Diese Variante ist für alle Reitdisziplinen gut geeignet und für die Kandarenzäumung Pflicht. Die heutigen Modelle haben einen relativ breiten Nasenriemen, der oft auch weich gepolstert ist. Das führt zu einer Druckverteilung, die aber nur auf den ersten Blick sinnvoll ist: Schließlich möchte der Reiter ja die Nachgiebigkeit durch den Druck im positiven Sinne nutzen. Auch im Genickstück finden sich breite Riemen, oft wird der dünnere Riemen des Reithalfters durch extra Schlaufen auf dem Genickriemen geführt, um auch möglichst bequem anzuliegen. Auf der diesjährigen Equitana fanden sich auch Modelle mit Aussparungen für die Ohren, was ebenfalls zum Komfort des Pferdes beitragen soll.

Wichtig ist auch hier die richtige Anpassung: Der Nasenriemen muss möglichst hoch liegen, um die Atmung nicht zu behindern und die Lefzen nicht einzuklemmen, aber etwa einen Fingerbreit unterhalb des Jochbeines. Am besten nimmt man für diese Anpassung die Zügel einmal kurz an und achtet darauf, dass sich am Maul keine Falten bilden. In jedem Fall müssen zwei Finger zwischen Riemen und Pferdekopf Platz haben. Es ist auch dafür zu sorgen, dass der untere lang genug ist – am besten so lang, dass die Schnalle links vom Unterkieferast zu schließen ist. Das Backenstück sollte kurz genug sein, weil zu nahe am Stirnband liegende Schnallen leicht drücken können.

Zum „kombinierten Halfter“ wird die Zäumung durch einen unterhalb des Gebisses zu schließenden zweiten, dünneren Nasenriemen, der das Gebiss in ruhiger Position halten soll. Fälschlicherweise wird er oft „Sperriemen“ oder „Pullerriemen“ genannt. Dadurch entsteht der weit verbreitete Irrtum, man könne oder solle damit das Pferd daran hindern, das Maul zu öffnen, also „zu sperren“. Dabei ist gerade das Gegenteil der Fall, weil das Pferd für eine entspannte Arbeit mit geschlossenem Maul noch kauen können muss. Der untere Riemen muss auch lockerer bleiben als der obere, um nicht den oberen Nasenriemen nach unten zu ziehen.

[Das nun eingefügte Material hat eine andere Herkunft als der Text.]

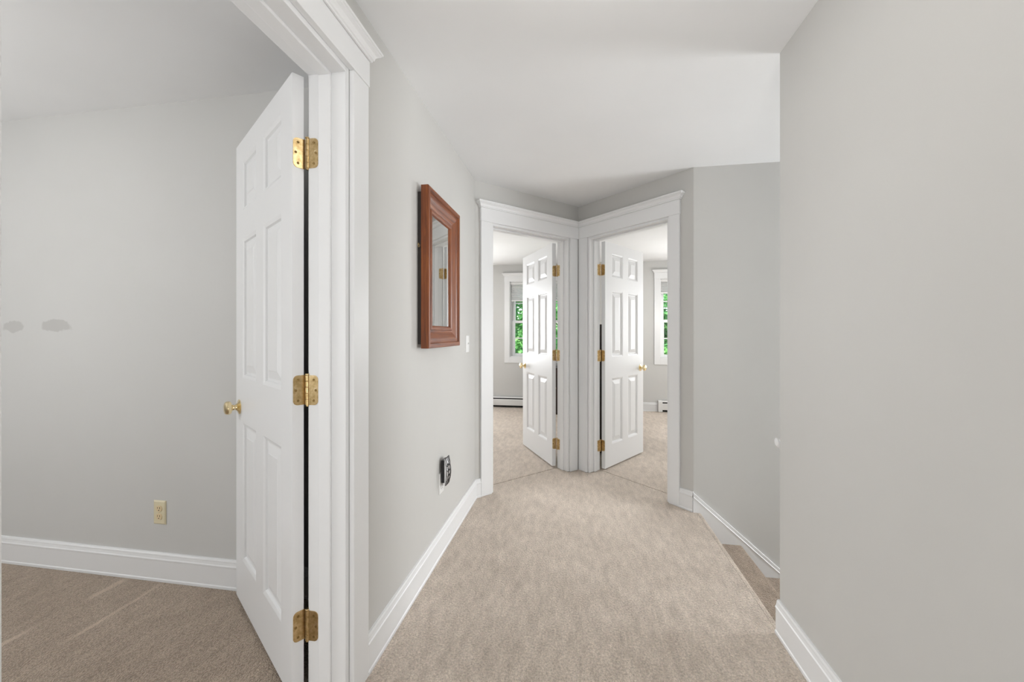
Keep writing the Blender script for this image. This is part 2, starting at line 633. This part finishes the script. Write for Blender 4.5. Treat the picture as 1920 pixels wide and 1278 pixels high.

In diesem Zusammenhang wurde bereits das schwedische Halfter genannt, dessen oberer Nasenriemen durch seine Umlenkrolle sehr leicht zu schließen ist. Vorteil an diesen Modellen ist, dass sie meistens gleichmäßig auf den Unterkieferästen aufliegen. Beim Schließen ist durch die Flaschenzugwirkung allerdings Vorsicht geboten und zu überprüfen, ob tatsächlich die beiden Finger noch Platz haben.

Das mexikanische Modell

Beim mexikanischen Reithalfter führen zwei gleich breite Riemen kreuzweise über den Nasenrücken sowie unterhalb des Gebisses entlang und werden seitlich geschlossen. Möchte das Pferd das Maul öffnen, führt dies zu Druck sowohl auf der Nase als auch an den beiden Unterkieferästen.

Diese Konstruktion ermöglicht eine gezielte Zügeleinwirkung bei größtmöglicher Atemwegefreiheit, deshalb wird sie auch gerne im Spring- und Vielseitigkeitsreiten eingesetzt. Üblicherweise liegt der obere Riemen, der in einem kleinen Ring am Backenstück angesetzt ist, oberhalb des Jochbeins und darf nur locker verschnallt werden.

Weitestgehend Geschmacksache

Während sich die Mehrzahl der Fachleute darüber einig ist, dass ein Reithalfter durchaus nützlich ist und bei korrekter Anpassung und Verschnallung auch nicht stört, ist das Modell sicherlich weitestgehend Geschmacksache. Hier sollte man verschiedene Varianten einfach ausprobieren und versuchen herauszufinden, womit das Pferd am ehesten zufrieden und losgelassen läuft. Vielleicht wird sich manchen Fällen am Ende ergeben, dass das eine oder andere Pferd auch ohne Reithalfter willig kooperiert. Das ist dann sicherlich ein schöner Beweis nicht nur eines gut ausgebildeten und sensiblen Pferdes, sondern auch einer sanften Reiterhand, die im wahrsten Sinne des Wortes nur noch mit dem letzten Gramm Zügelgewicht kämpft.